The snowy theme continued throughout the weekend and we set off on Saturday to visit Hays Garden Centre and in search of snow for Emily. We killed a few ghosts in Hays, it was a place I visited with mum one summer. We then drove up through Ambleside and snaked off to go up Kirkstone Pass to the third highest Pub in England, the highest inhabited building in Cumbria. As we drove past the chocolate box houses, with the gentle snowflakes falling, Mull of Kintyre was playing on the radio, and I was transported instantly back to Christmas past, as a youngster at Christmas celebrations with mum and dad and their friends and drunken antics and singing and I could hear mum’s laughter echoing through my head. The memory was so strong and this was when the tears were shed. The sense of both happiness and loss was overwhelming.

©Alison Jean Hankinson

Mum passed away 9 years ago in 2008, today was her birthday. XXX

This is my offering for d’Verse haibun.

Killing me softly with her song…memories of mum.

Sunshine over Shap

Last embers of summer smoulder

Leaves linger lazily

Brittle against the breeze.

 

Once upon an autumn sunrise

We hung our lives out on the washing line

Pegged our pain and memories side by side

Peeled back the layers revealed the years of anguish

Aired the past and put it out to dry.

 

The gentle winds of autumn swept away the tears we shed

We both knew who we were and we collected all our worth

And meaning in one basket of crumpled washing.

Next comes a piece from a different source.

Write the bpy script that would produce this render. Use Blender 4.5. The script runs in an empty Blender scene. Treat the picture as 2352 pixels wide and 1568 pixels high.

We folded and sorted it and stuffed it back in the drawers

So no-one else could see.

 

Brittle against the breeze

Leaves linger lazily.

Last embers of summer smoulder

Sunshine over Shap.

 

©Alison Jean Hankinson

This is my contribution to Open Link Night at d’Verse.

 

 

Are you going away with no word of farewell?

 

Mother

Died suddenly

Bereft beyond belief

I mourn her untimely passing

Tears shed

 

Still night

Stars beguile me with their beauty

My heartfelt loss immense

Grief engulfs me

Silence.

 

©Alison Jean Hankinson

This is for d’Verse poetics. It is a reverse cinquain? My song choice was Tom Paxton. “The last thing on my mind”.

Tom Paxton

It’s a lesson too late for the learning
Made of sand, made of sand

It will soon be the anniversary, she passed away in 2008, suddenly without saying goodbye, she was 64, and I was on the other side of the world and didn’t even get home for the funeral. We all feel it still. She was my mum.